Pada tanggal 7 Januari 2015, 50 warga Desa Lebakjabung datang ke kantor Gubernur untuk membawa surat penolakan, namun hanya diterima Satpol PP dan tidak pernah ada tindak lanjut. Ahmad Yani juga menuturkan bahwa setelah ia melaporkan kejadian ini ke Gubernur, ia mendapat berbagai macam intimidasi.
“Setelah melapor ke Gubernur, kami diancam akan diculik dan dibunuh.

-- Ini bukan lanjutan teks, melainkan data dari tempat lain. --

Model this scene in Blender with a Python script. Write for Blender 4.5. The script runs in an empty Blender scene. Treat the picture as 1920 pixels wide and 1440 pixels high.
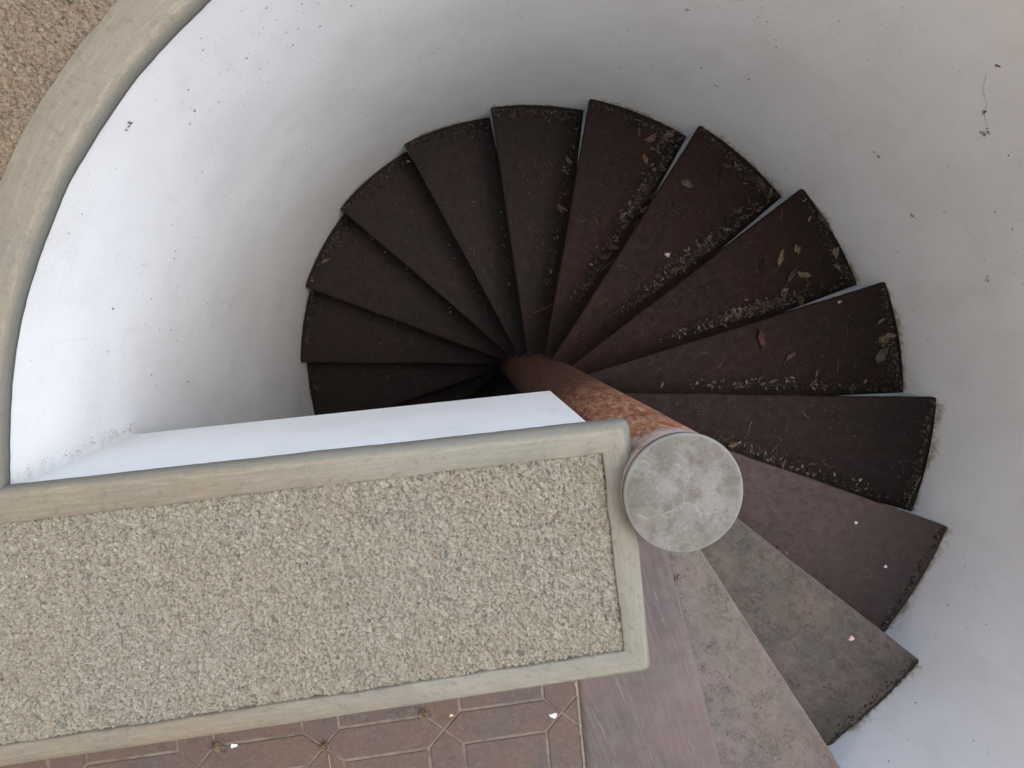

Mau mengadu kemana lagi kami Pak Jokowi ? Kami ini warga negara Indonesia, kami bukan sapi, kami juga manusia yang ingin hidup tenang,” tuturnya.
Mereka sudah melakukan upaya pemulihan melalui organisasi Gabungan Komunitas Peduli Lingkungan (Gakopen) pada tahun 2018. Pemulihan dilakukan dengan cara menanam pohon di bantaran Sungai Boro dan wilayah-wilayah yang gundul akibat penambangan dan perambahan di hutan lindung.
Gakopen juga mengembangkan desa wisata dengan program wisata religi seperti situs peninggalan Majapahit, wisata alam river tubing, dan wisata kuliner. Bertujuan agar menjaga ekosistem sungai mencegah bencana banjir. Ia juga menambahkan bahwa banjir bandang pada tahun 2004 terjadi akibat dirusak aktivitas pertambangan.
Pada 11 Oktober 2018, tiba-tiba CV. Sumber Rezeki datang memaksa melakukan penambangan. Namun warga menolak rencana pertambangan saat diskusi di Balai Desa. Warga menganggap pertambangan akan berdampak pada rusaknya lingkungan dan sumber air yang menjadi kebutuhan warga sehari-sehari.
Setahun kemudian, pada tanggal 7 Desember 2019, perusahaan kembali memaksakan penambangan dengan membawa satu unit ekskavator dan membawa surat izin tambang yang tak pernah disepakati warga sekaligus melakukan penambangan batu andesit hingga 20-25 truk per hari. Lalu pada 23 Januari 2020, perusahaan menambah jumlah ekskavator untuk melakukan penambangan. Dengan diiringi pengawalan preman yang kerap mengintimidasi warga yang sedang memperjuangkan kelestarian lingkungan dan situs-situs penting Majapahit, penambangan pun makin masif dilakukan.
“Kami tidak ingin kompensasi dari pihak pengusaha tambang, kami ingin kelestarian budaya kami, kelestarian hutan dan kelestarian perikanan kami kembali,” ujar Ahmad Yani.
Didampingi peserta Aksi Kamisan, ketiga warga Mojokerto tersebut memberikan surat ke Sekretariat Negara(Setneg). Mereka hanya ingin sungai dan hutan lindung bebas dari aktivitas pertambangan dan membiarkannya bekerja sesuai dengan fungsinya, memberikan fungsi layanan alam bagi seluruh makhluk hidup yang ada di bumi ini.